Dataset extract >>

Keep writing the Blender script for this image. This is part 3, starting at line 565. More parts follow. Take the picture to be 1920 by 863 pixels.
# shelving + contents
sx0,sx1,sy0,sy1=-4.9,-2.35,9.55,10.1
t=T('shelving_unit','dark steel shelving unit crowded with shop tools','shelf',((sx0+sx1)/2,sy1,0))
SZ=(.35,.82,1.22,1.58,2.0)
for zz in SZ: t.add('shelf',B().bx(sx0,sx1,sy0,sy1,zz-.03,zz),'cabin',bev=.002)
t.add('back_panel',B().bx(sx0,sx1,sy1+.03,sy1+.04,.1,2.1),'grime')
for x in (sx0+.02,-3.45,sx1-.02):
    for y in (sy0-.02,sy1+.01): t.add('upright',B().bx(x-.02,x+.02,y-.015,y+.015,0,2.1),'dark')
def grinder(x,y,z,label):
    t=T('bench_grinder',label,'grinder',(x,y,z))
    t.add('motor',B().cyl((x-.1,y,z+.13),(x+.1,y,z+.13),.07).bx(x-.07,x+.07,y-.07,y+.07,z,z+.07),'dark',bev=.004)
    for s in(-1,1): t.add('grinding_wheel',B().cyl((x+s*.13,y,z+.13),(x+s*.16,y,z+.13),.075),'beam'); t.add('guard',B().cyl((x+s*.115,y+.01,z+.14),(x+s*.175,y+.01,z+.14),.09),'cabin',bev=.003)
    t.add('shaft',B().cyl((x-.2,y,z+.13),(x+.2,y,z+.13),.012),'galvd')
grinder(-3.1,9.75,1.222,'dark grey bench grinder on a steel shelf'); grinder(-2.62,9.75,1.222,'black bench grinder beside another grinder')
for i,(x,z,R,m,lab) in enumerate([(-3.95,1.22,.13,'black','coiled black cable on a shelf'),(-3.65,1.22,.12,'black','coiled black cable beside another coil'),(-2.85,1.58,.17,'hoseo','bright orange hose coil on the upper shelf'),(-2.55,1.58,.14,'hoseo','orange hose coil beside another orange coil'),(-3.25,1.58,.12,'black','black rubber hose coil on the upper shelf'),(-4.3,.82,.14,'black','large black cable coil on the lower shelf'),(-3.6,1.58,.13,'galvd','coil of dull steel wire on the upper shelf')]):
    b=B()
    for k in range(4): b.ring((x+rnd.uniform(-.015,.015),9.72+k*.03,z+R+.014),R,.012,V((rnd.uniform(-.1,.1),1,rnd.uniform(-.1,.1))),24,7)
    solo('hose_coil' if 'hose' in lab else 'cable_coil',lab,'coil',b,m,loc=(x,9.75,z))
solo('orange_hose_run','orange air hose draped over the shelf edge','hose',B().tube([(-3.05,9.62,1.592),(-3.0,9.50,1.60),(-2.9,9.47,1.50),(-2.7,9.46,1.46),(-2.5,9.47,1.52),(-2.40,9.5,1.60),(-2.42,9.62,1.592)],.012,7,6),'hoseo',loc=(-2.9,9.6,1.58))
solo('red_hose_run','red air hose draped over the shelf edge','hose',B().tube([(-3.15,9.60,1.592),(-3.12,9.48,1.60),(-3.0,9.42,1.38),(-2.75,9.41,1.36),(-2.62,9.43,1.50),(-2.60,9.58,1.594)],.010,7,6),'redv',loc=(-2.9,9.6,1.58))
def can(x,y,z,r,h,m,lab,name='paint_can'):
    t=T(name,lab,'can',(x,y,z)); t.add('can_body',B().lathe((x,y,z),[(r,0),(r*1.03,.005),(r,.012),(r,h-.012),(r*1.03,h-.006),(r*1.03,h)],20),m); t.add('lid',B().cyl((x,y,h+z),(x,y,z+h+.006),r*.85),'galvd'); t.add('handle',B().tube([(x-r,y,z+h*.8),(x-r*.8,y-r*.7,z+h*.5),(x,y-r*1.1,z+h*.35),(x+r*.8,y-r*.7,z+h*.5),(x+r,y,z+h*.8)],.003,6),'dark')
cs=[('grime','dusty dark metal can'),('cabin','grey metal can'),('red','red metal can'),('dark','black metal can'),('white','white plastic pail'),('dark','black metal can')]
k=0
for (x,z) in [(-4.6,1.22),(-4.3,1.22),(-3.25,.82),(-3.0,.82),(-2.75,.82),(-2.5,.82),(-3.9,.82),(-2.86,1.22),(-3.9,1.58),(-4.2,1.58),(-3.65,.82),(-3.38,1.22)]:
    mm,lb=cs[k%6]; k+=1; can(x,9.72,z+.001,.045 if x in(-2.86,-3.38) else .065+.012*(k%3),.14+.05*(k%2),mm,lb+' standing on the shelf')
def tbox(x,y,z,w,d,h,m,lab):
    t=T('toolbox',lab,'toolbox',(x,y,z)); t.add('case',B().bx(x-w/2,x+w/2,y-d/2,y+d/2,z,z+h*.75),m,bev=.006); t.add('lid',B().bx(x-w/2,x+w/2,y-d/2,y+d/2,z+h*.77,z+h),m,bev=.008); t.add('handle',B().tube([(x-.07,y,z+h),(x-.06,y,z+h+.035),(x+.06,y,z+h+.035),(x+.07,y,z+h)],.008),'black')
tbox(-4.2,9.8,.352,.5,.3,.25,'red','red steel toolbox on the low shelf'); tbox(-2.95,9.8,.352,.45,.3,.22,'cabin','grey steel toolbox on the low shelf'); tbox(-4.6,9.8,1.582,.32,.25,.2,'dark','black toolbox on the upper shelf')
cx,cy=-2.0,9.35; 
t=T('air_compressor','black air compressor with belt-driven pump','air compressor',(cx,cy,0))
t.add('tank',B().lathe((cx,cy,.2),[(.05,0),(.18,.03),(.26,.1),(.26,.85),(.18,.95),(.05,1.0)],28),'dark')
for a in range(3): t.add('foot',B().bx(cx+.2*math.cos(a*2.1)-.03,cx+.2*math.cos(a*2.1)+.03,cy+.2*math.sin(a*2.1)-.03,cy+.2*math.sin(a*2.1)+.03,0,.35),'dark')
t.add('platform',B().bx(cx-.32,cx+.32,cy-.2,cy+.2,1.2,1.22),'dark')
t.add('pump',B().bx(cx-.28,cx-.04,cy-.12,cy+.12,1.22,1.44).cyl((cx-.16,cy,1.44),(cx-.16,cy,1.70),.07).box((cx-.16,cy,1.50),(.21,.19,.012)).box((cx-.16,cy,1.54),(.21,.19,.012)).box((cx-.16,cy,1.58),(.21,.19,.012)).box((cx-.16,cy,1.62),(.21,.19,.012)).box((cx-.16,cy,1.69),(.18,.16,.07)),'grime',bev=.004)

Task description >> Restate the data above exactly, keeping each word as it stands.

Reply >>
Keep writing the Blender script for this image. This is part 3, starting at line 565. More parts follow. Take the picture to be 1920 by 863 pixels.
# shelving + contents
sx0,sx1,sy0,sy1=-4.9,-2.35,9.55,10.1
t=T('shelving_unit','dark steel shelving unit crowded with shop tools','shelf',((sx0+sx1)/2,sy1,0))
SZ=(.35,.82,1.22,1.58,2.0)
for zz in SZ: t.add('shelf',B().bx(sx0,sx1,sy0,sy1,zz-.03,zz),'cabin',bev=.002)
t.add('back_panel',B().bx(sx0,sx1,sy1+.03,sy1+.04,.1,2.1),'grime')
for x in (sx0+.02,-3.45,sx1-.02):
    for y in (sy0-.02,sy1+.01): t.add('upright',B().bx(x-.02,x+.02,y-.015,y+.015,0,2.1),'dark')
def grinder(x,y,z,label):
    t=T('bench_grinder',label,'grinder',(x,y,z))
    t.add('motor',B().cyl((x-.1,y,z+.13),(x+.1,y,z+.13),.07).bx(x-.07,x+.07,y-.07,y+.07,z,z+.07),'dark',bev=.004)
    for s in(-1,1): t.add('grinding_wheel',B().cyl((x+s*.13,y,z+.13),(x+s*.16,y,z+.13),.075),'beam'); t.add('guard',B().cyl((x+s*.115,y+.01,z+.14),(x+s*.175,y+.01,z+.14),.09),'cabin',bev=.003)
    t.add('shaft',B().cyl((x-.2,y,z+.13),(x+.2,y,z+.13),.012),'galvd')
grinder(-3.1,9.75,1.222,'dark grey bench grinder on a steel shelf'); grinder(-2.62,9.75,1.222,'black bench grinder beside another grinder')
for i,(x,z,R,m,lab) in enumerate([(-3.95,1.22,.13,'black','coiled black cable on a shelf'),(-3.65,1.22,.12,'black','coiled black cable beside another coil'),(-2.85,1.58,.17,'hoseo','bright orange hose coil on the upper shelf'),(-2.55,1.58,.14,'hoseo','orange hose coil beside another orange coil'),(-3.25,1.58,.12,'black','black rubber hose coil on the upper shelf'),(-4.3,.82,.14,'black','large black cable coil on the lower shelf'),(-3.6,1.58,.13,'galvd','coil of dull steel wire on the upper shelf')]):
    b=B()
    for k in range(4): b.ring((x+rnd.uniform(-.015,.015),9.72+k*.03,z+R+.014),R,.012,V((rnd.uniform(-.1,.1),1,rnd.uniform(-.1,.1))),24,7)
    solo('hose_coil' if 'hose' in lab else 'cable_coil',lab,'coil',b,m,loc=(x,9.75,z))
solo('orange_hose_run','orange air hose draped over the shelf edge','hose',B().tube([(-3.05,9.62,1.592),(-3.0,9.50,1.60),(-2.9,9.47,1.50),(-2.7,9.46,1.46),(-2.5,9.47,1.52),(-2.40,9.5,1.60),(-2.42,9.62,1.592)],.012,7,6),'hoseo',loc=(-2.9,9.6,1.58))
solo('red_hose_run','red air hose draped over the shelf edge','hose',B().tube([(-3.15,9.60,1.592),(-3.12,9.48,1.60),(-3.0,9.42,1.38),(-2.75,9.41,1.36),(-2.62,9.43,1.50),(-2.60,9.58,1.594)],.010,7,6),'redv',loc=(-2.9,9.6,1.58))
def can(x,y,z,r,h,m,lab,name='paint_can'):
    t=T(name,lab,'can',(x,y,z)); t.add('can_body',B().lathe((x,y,z),[(r,0),(r*1.03,.005),(r,.012),(r,h-.012),(r*1.03,h-.006),(r*1.03,h)],20),m); t.add('lid',B().cyl((x,y,h+z),(x,y,z+h+.006),r*.85),'galvd'); t.add('handle',B().tube([(x-r,y,z+h*.8),(x-r*.8,y-r*.7,z+h*.5),(x,y-r*1.1,z+h*.35),(x+r*.8,y-r*.7,z+h*.5),(x+r,y,z+h*.8)],.003,6),'dark')
cs=[('grime','dusty dark metal can'),('cabin','grey metal can'),('red','red metal can'),('dark','black metal can'),('white','white plastic pail'),('dark','black metal can')]
k=0
for (x,z) in [(-4.6,1.22),(-4.3,1.22),(-3.25,.82),(-3.0,.82),(-2.75,.82),(-2.5,.82),(-3.9,.82),(-2.86,1.22),(-3.9,1.58),(-4.2,1.58),(-3.65,.82),(-3.38,1.22)]:
    mm,lb=cs[k%6]; k+=1; can(x,9.72,z+.001,.045 if x in(-2.86,-3.38) else .065+.012*(k%3),.14+.05*(k%2),mm,lb+' standing on the shelf')
def tbox(x,y,z,w,d,h,m,lab):
    t=T('toolbox',lab,'toolbox',(x,y,z)); t.add('case',B().bx(x-w/2,x+w/2,y-d/2,y+d/2,z,z+h*.75),m,bev=.006); t.add('lid',B().bx(x-w/2,x+w/2,y-d/2,y+d/2,z+h*.77,z+h),m,bev=.008); t.add('handle',B().tube([(x-.07,y,z+h),(x-.06,y,z+h+.035),(x+.06,y,z+h+.035),(x+.07,y,z+h)],.008),'black')
tbox(-4.2,9.8,.352,.5,.3,.25,'red','red steel toolbox on the low shelf'); tbox(-2.95,9.8,.352,.45,.3,.22,'cabin','grey steel toolbox on the low shelf'); tbox(-4.6,9.8,1.582,.32,.25,.2,'dark','black toolbox on the upper shelf')
cx,cy=-2.0,9.35; 
t=T('air_compressor','black air compressor with belt-driven pump','air compressor',(cx,cy,0))
t.add('tank',B().lathe((cx,cy,.2),[(.05,0),(.18,.03),(.26,.1),(.26,.85),(.18,.95),(.05,1.0)],28),'dark')
for a in range(3): t.add('foot',B().bx(cx+.2*math.cos(a*2.1)-.03,cx+.2*math.cos(a*2.1)+.03,cy+.2*math.sin(a*2.1)-.03,cy+.2*math.sin(a*2.1)+.03,0,.35),'dark')
t.add('platform',B().bx(cx-.32,cx+.32,cy-.2,cy+.2,1.2,1.22),'dark')
t.add('pump',B().bx(cx-.28,cx-.04,cy-.12,cy+.12,1.22,1.44).cyl((cx-.16,cy,1.44),(cx-.16,cy,1.70),.07).box((cx-.16,cy,1.50),(.21,.19,.012)).box((cx-.16,cy,1.54),(.21,.19,.012)).box((cx-.16,cy,1.58),(.21,.19,.012)).box((cx-.16,cy,1.62),(.21,.19,.012)).box((cx-.16,cy,1.69),(.18,.16,.07)),'grime',bev=.004)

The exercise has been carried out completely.